In contrast, federal credit unions are required to count only business loans of more than $50,000 as part of their business loan portfolios. They also can hold up to 12.5 percent of the assets in the form of business loans.
Those business loan restrictions continue to rankle some credit unions operating under state charters.
Moroni Feed Credit Unions President Ilene Rollo said those restrictions are particularly burdensome for small credit unions operating in rural areas that want to help their members by providing agricultural loans.
She said Moroni is in the process of converting to a federal charter for that very reason.
"If we were a federally chartered credit union we would have only 10 business loans on our books and have over $1 million more that we could lend," she said. "As a state-charted credit union we're maxed out."

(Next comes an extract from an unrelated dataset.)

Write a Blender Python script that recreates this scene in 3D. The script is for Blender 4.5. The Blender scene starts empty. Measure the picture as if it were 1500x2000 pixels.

Former Utah Rep. Jeff Alexander, R-Provo, who sponsored the banker-backed legislation to rein in their competition, contends that it was never about credit union expansion but rather the tax structure that gave the big, nonprofit credit unions an unfair advantage.
"As for Goldenwest, they've done extremely well under the federal system and have found a home there," Alexander said. "While I still think there are problems with the way credit unions are taxed, the [federal] law is what it is."
Credit unions, as nonprofit entities, typically are exempt from state corporate income taxes because they earn no real profits but return their earnings to their members in the form of higher interest rates on deposits and lower rates on loans. Both state and federal credit unions pay property taxes, however, and although state-chartered credit unions pay state sales taxes, federally chartered credit unions do not.
Yet in 2003, the banker-backed legislation proposed to subject Utah's largest state-chartered credit unions to the corporate income tax on the theory that they had grown to the point where they more like banks than nonprofit entities deserving of special consideration.
By converting to federal charters, Utah credit unions were able to remove that threat, because federal credit unions aren't subject to state jurisdiction.